Buat some people, yang gw liat ini mungkin biasa aja ya. Mungkin juga bisa dicuekin aja.
But for me, this thing has a deeper meaning.
Kaya dari dulu hal yang paling gw ga bs toleransi adalah infidelity dan hati yang serong. (Halah bahasa gw....)
Yak you get what I mean.
Mungkin karena background gw kali ya. Makanya gw ga bisa banget terima orang yg bercabang2 kemana2 menjalar2 dan akhirnya menyandung hahah lama2 gw kebablasan cerita bisa rempong.

Gw ga tahan dan gw cerita sm bonyok gw yang kebetulan lagi around.
Kesian deh kena curcol.
Anyway si Febe nyeletuk, 'Itu kan kak pertanyaannya. You keep saying "WHY ME?" Apa yang musti lu belajarin?'
Kadang sih dia bijak juga si Febe. Kadang banget. Kadaaaang.

Ya gw ga gitu ngerti gimana Tuhan ngomongnya.. Tapi hati gw menangkap maknanya.
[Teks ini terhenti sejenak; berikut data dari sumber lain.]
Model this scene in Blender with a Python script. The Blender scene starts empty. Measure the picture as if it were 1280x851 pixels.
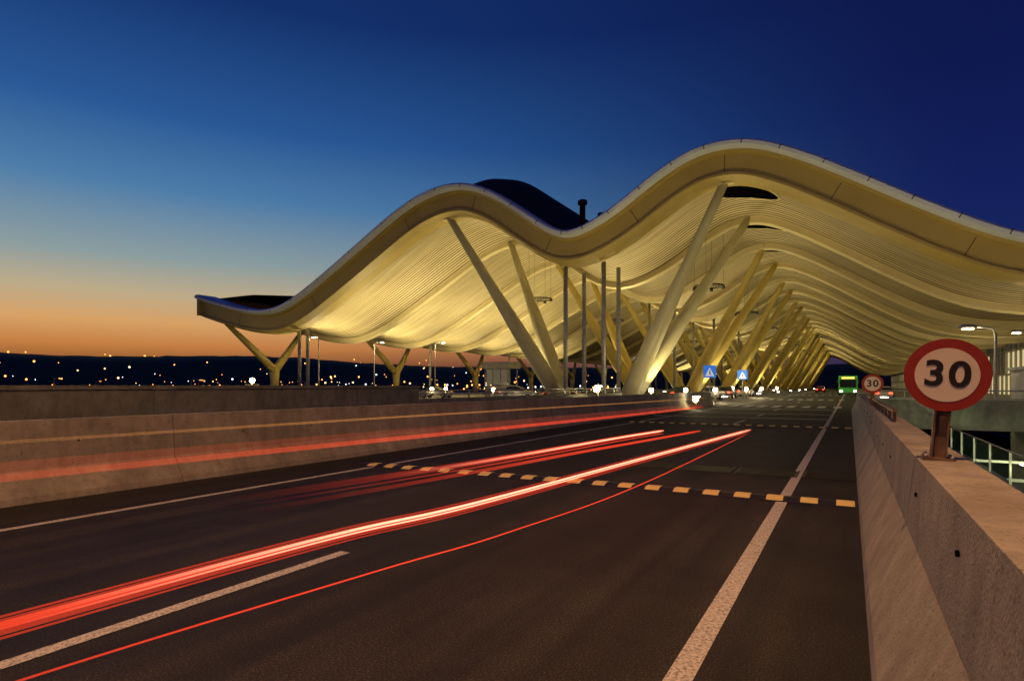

Tsahh!

Gw percaya :

38 Give, and it will be given to you. A good measure, pressed down, shaken together and running over, will be poured into your lap. For with the measure you use, it will be measured to you.” Luke 6 : 38 NIV

...for with the measure you use, it will be measured to you.

I saw something that bothers me.
I am bothered because I expected MORE from one that I look up as seseorang yg lebih senior dari gw. Dia gagal memenuhi expectation gw tentang seorang 'senior'.
Padahal siapa sih di dunia ini yg sempurna? Kalo udah ada manusia yang bisa sempurna, bisa overcome his weaknesses terus totally suci dan tak bercacat, ngapain jg Yesus mati buat kita.
Justru karena kita semua punya weaknesses and limitations, Yesus mati. Because only THROUGH HIM then we can walk and see BEYOND our many weaknesses and limitations.

The same measure of expectation that I have put on him is exactly one that I have put on myself.
There are days when I have sinned or other days when I have failed to obey His directions, and I condemned myself for failing my own self-expectation of how a good daughter of Daddy God should be.
Which, by the way, is a perfect spot for the devil to drag my spirit down and draw my sight away from God and instead, focusing on my own failures.

This time, God allows me to SEE, so that I KNOW how I reacted and so that I KNOW that this is exactly why I need Jesus every second of every day, like, ALL TIME.
He wanted me to see that I need to be freed from this expectation that I need to be perfect all the times and let Him be my only perfection.
It's not about me, or who I am, or what I have done. It's because of Him!
The focus is not on us. Or our weaknesses.
It's ON HIM!
Knowing this by heart, I understand that the only one that I can boast about is Jesus.


The realization that He loves me despite all of THIS mess inside, just make me love Him deeper :)

By the end of the day, I just wanna say..
Thank You, God, for your unlimited supply of love that enables me to love others.
Help me to love like you do..
I love You!


26 Suddenly, there was a massive earthquake, and the prison was shaken to its foundations. All the doors immediately flew open, and the chains of every prisoner fell off! Acts 16:26 NLT.


Good night, Blessed People :)
Let's be ready for some earthquake that will set you free!